Laporan Wartawan Surya Sudarmawan
TRIBUNNEWS.COM, NGAWI - Pemerintah yang seringkali terlambat memberikan bantuan, ternyata berimbas negatif terhadap psikologis tenaga kerja Indonesia (TKI) yang menjadi korban penganiayaan di luar negeri.
Itu seperti ditunjukkan oleh Erwiana Sulistyaningsih (22), warga Desa Pucangan, Kecamatan Ngrambe, Kabupaten Ngawi, yang menjadi korban penganiayaan majikannya selama bekerja di Hong Kong.
Beruntung, anak pertama Rohmad dan Suratmi ini masih beruntung lantaran masih bisa bertemu dengan YT, di Bandara Chek Lap Kok, Hongkong. YT adalah TKI asal Kabupaten Magetan, yang mengambil cuti pulang kampung.
YT menuturkan, kondisi Erna sangat memprihatinkan. Sekujur tubuhnya dipenuhi luka, sehingga tak kuat berjalan saat masuk pesawat.
Semula, Erna tidak mengakui dirinya dianiaya majikan. Korban berkilah luka yang dideritanya karena alergi kedinginan.
"Baru setelah tak kuat berjalan dan minta tolong membawakan tasnya, Mbak Erna mengaku dianiaya majikannya selama 8 bulan," terang YT, Minggu (12/1/2014).
Saat di bandara Hongkong, sejumlah petugas bandara dan polisi Hongkong sudah menyarankan agar kasus penganiayaan itu dilaporkan.

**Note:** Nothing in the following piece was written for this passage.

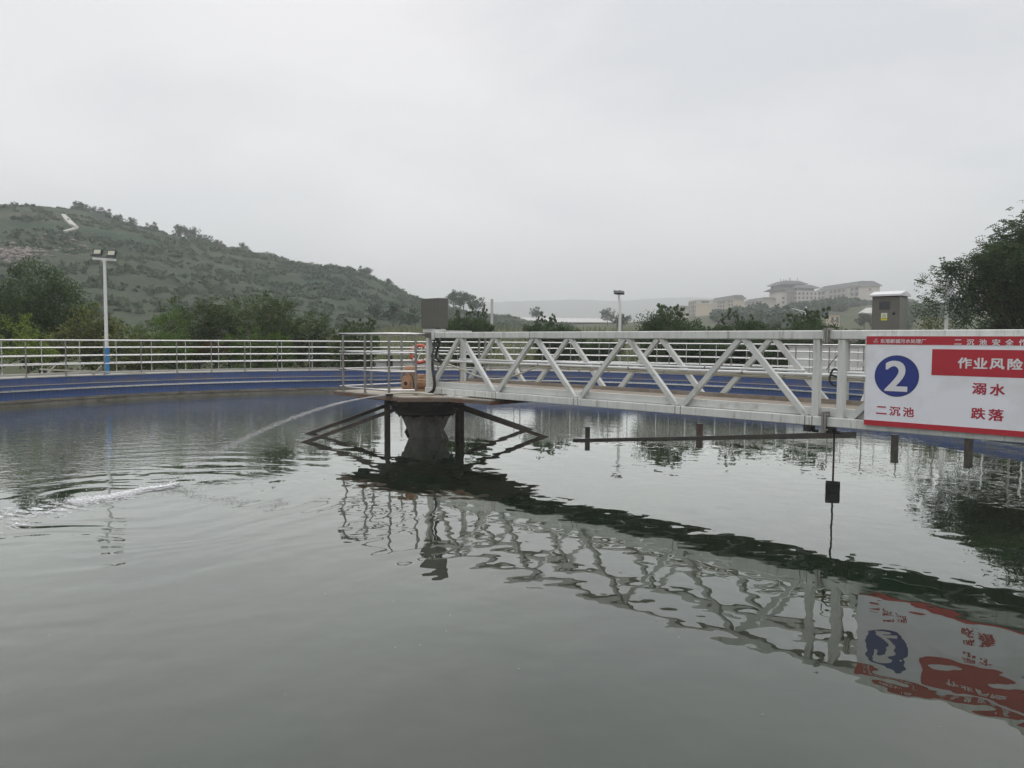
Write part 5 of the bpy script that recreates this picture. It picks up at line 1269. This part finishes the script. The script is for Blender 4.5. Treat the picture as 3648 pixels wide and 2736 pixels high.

Namun, korban tetap tak mau, lantaran ingin segera bertemu keluargnya di kampung halamannya. "Saya kaget, karena dianiaya sampai separah itu, kok diam saja," imbuhnya.
Bahkan, selama perjalanan, hingga mendarat di Bandara Adi Sumarmo, Solo, Erna selalu tidur karena merasa kecapekan.
Sejumlah penumpang terpaksa minta pindah tempat duduk, karena risih dengan luka yang diderita korban.
"Saya makin kaget saat di Bandara Adi Sumarmo Solo, ketika hendak ke kamar kecil ternyata Mbak Erna memakai pampers dan hanya diberi sangu 100 dolar," urainya.